The Organic Refugee Law came into effect on October 3, but by year's end Venezuela had not adopted any regulations for implementing the new legislation. Venezuelan authorities at the border did not appear to apply any of the new law's provisions regarding asylum seekers. As of December 31, Venezuela had also not established the National Eligibility Commission, so no body was in place to determine asylum claims. At year's end, some 300 asylum claims were pending, including 100 filed with the government in 1999 and 2000 (after UNHCR ceased processing asylum claims) and 200 lodged during 2001.

According to UNHCR, "At the end of 2001, it remained unclear whether the government has the political will to make the "new refugee organic law operational."

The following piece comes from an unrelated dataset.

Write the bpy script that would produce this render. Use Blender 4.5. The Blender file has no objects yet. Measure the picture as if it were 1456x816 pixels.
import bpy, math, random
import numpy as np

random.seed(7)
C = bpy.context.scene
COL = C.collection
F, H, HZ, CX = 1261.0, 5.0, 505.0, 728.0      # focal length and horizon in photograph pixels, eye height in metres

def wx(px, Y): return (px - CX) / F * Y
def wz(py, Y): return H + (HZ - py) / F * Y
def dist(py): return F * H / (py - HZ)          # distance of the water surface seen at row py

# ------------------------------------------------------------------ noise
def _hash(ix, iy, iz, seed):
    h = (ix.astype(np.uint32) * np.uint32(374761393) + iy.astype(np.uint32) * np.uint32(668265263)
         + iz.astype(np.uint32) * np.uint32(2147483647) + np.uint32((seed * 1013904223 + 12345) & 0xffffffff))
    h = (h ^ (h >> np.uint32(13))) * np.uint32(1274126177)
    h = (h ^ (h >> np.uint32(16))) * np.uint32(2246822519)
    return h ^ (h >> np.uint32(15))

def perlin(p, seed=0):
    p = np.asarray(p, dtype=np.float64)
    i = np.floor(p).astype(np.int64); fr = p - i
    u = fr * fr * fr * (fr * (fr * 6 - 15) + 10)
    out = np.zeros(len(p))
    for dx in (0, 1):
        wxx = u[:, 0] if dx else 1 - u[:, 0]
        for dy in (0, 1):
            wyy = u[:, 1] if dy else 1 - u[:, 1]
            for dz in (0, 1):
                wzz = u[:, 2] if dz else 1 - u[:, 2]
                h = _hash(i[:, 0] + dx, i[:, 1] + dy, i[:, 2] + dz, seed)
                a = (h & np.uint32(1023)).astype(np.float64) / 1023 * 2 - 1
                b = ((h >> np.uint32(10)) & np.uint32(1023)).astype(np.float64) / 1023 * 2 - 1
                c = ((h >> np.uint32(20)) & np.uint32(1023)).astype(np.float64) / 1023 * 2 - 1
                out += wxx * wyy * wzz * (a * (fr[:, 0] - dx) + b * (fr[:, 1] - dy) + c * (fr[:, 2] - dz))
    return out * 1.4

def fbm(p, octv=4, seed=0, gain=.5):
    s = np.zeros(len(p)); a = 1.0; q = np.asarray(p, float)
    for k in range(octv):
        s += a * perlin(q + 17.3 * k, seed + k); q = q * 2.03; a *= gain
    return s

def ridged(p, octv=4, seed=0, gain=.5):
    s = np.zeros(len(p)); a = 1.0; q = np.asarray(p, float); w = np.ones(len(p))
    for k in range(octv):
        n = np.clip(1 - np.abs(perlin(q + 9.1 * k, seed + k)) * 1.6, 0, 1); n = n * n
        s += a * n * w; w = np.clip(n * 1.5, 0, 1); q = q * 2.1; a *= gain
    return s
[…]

Colombians in Refugee-like Circumstances

No reliable data exist regarding the number of Colombians in refugee-like circumstances in Venezuela. However, based on available information, USCR estimates their number to be between 50,000 and 75,000. Colombian and Venezuelan nongovernmental organizations (NGOs) believe that as many as 14,000 Colombians may have sought refuge in Venezuela since 1999, but that few have identified themselves as refugees or requested asylum out of fear of deportation. UNHCR and various Venezuelan NGOs plan to undertake a study in 2002 to determine how many Colombians living in Venezuela might be "of concern" to UNHCR.

Most of the Colombians in refugee-like circumstances are scattered among the 1.5 million economic migrants from Colombia who have settled in Venezuela since the 1970's oil boom, and most lack documentation, making them vulnerable to detention and deportation by the Venezuelan authorities. According to CODHES, the Venezuelan authorities deported an average of 800 Colombians monthly during 2001, including both asylum seekers and other Colombians in Venezuela without legal status. The bishop of San Cristobal, a city near the Colombian border, reported that Venezuela deported as many as 1,000 Colombians every month.